Because of this, platforms are exploring ways to identify or label AI-assisted tracks. The goal isn’t necessarily to remove them, but to introduce transparency so listeners understand how the music they’re hearing was made.
Even as generative tools improve, producers can often hear subtle differences between AI performances and human ones. A big reason comes down to micro-details.
Human vocals naturally include tiny imperfections. Pitch drifts slightly between notes. Timing pushes or relaxes against the beat. Breaths, pauses, and phrasing shape the emotional weight of a line.
AI systems can produce technically correct melodies, but they often struggle with those unpredictable human shifts. The result can sound clean yet strangely flat, as if something emotional is missing from the performance.
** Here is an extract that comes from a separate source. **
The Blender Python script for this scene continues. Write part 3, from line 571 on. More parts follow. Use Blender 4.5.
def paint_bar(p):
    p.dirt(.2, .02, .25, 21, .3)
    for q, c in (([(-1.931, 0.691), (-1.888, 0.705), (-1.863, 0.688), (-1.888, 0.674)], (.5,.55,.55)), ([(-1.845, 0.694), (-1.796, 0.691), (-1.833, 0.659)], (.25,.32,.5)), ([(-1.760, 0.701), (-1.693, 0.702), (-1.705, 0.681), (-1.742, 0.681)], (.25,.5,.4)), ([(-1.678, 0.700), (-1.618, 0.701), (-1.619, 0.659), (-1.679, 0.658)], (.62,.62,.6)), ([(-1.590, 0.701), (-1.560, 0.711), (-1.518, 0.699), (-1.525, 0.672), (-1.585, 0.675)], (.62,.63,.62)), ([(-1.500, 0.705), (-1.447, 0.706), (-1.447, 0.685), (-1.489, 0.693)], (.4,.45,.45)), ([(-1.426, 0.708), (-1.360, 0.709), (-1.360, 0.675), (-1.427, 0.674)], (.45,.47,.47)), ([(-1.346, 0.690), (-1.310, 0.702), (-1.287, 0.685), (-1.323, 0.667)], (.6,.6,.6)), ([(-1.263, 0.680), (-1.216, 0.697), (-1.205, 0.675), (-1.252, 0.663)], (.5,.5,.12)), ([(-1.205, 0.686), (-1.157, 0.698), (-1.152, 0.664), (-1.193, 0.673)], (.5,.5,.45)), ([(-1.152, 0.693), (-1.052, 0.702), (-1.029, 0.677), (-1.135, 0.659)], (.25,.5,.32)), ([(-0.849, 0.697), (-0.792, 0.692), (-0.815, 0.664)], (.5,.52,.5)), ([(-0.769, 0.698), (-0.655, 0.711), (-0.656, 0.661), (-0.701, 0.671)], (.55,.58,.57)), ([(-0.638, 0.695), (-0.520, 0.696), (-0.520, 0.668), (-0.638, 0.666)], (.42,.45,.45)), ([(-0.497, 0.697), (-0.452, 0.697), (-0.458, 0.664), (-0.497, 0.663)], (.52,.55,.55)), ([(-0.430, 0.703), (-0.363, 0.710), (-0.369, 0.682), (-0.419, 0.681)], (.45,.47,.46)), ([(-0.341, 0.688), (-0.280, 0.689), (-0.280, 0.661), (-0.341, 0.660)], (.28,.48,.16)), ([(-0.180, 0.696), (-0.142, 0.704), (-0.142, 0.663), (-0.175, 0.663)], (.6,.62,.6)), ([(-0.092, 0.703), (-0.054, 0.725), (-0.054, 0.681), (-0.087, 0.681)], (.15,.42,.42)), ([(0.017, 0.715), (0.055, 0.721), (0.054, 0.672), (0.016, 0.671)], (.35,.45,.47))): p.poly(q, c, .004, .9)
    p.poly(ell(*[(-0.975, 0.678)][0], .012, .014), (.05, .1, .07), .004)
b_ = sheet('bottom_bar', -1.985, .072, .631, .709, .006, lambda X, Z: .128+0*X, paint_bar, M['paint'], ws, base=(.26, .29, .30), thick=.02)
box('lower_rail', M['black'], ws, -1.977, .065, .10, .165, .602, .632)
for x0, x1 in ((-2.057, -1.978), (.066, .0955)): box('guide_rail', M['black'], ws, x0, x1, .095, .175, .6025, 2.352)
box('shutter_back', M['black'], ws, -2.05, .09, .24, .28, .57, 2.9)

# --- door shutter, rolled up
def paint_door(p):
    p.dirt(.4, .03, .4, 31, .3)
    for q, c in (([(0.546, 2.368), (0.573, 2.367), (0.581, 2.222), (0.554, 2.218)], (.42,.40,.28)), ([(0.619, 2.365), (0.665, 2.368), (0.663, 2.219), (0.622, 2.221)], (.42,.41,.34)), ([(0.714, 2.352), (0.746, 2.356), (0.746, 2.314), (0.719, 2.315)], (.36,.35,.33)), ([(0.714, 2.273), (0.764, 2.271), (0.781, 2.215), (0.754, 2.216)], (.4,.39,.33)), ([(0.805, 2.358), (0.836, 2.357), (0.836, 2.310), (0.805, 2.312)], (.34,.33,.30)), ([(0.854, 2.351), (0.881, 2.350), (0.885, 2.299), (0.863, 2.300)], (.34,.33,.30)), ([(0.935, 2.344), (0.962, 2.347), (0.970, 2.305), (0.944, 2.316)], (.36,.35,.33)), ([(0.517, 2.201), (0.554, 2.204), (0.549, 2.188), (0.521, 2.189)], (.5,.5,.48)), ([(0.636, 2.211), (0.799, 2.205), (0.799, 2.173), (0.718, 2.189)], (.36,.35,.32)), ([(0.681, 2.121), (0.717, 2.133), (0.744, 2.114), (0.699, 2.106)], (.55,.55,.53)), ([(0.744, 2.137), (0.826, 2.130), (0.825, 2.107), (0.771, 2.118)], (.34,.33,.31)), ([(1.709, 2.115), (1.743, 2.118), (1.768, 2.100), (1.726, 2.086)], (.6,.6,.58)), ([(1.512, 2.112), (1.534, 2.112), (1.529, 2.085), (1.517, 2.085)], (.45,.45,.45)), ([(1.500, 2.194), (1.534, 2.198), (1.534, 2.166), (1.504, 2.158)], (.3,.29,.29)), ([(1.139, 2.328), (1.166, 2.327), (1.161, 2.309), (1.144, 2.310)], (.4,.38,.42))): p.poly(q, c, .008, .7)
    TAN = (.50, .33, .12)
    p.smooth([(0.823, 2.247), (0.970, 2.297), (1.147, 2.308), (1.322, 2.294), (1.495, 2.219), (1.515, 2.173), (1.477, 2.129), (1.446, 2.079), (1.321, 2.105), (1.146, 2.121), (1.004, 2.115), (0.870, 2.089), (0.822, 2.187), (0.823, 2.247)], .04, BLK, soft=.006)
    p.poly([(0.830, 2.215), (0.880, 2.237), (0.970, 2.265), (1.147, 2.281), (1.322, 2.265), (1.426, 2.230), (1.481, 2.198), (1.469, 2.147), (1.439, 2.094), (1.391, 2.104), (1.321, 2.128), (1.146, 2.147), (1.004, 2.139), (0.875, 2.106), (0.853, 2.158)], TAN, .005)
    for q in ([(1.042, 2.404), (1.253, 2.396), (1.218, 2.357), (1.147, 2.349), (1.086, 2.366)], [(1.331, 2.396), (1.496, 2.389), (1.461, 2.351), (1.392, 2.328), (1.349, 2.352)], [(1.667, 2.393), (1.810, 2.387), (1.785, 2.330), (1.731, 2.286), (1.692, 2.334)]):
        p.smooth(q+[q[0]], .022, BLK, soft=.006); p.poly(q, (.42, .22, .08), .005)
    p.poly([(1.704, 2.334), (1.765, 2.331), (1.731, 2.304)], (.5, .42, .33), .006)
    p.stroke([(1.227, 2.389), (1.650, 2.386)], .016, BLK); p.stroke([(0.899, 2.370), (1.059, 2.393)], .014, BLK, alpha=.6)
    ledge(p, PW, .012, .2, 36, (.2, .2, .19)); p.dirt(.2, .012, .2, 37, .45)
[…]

Many producers intentionally keep small imperfections in recordings because they add character. Slight timing variations create groove. Tiny pitch differences make vocals feel expressive rather than robotic.
Ironically, the very things technology once tried to remove from recordings are now the elements listeners connect with most.
Despite the debate around AI music, many artists are already treating these tools as part of the creative process rather than a replacement for it. AI can generate rough ideas, chord progressions, or demo vocals that musicians later refine with their own performance and production choices.
Music technology has always reshaped the industry, from synthesizers to Auto-Tune. Artificial intelligence may simply be the next chapter in that evolution.
What’s changing now is that streaming platforms are being forced to acknowledge it, and adapt their rules to keep music discovery fair, transparent, and human at its core.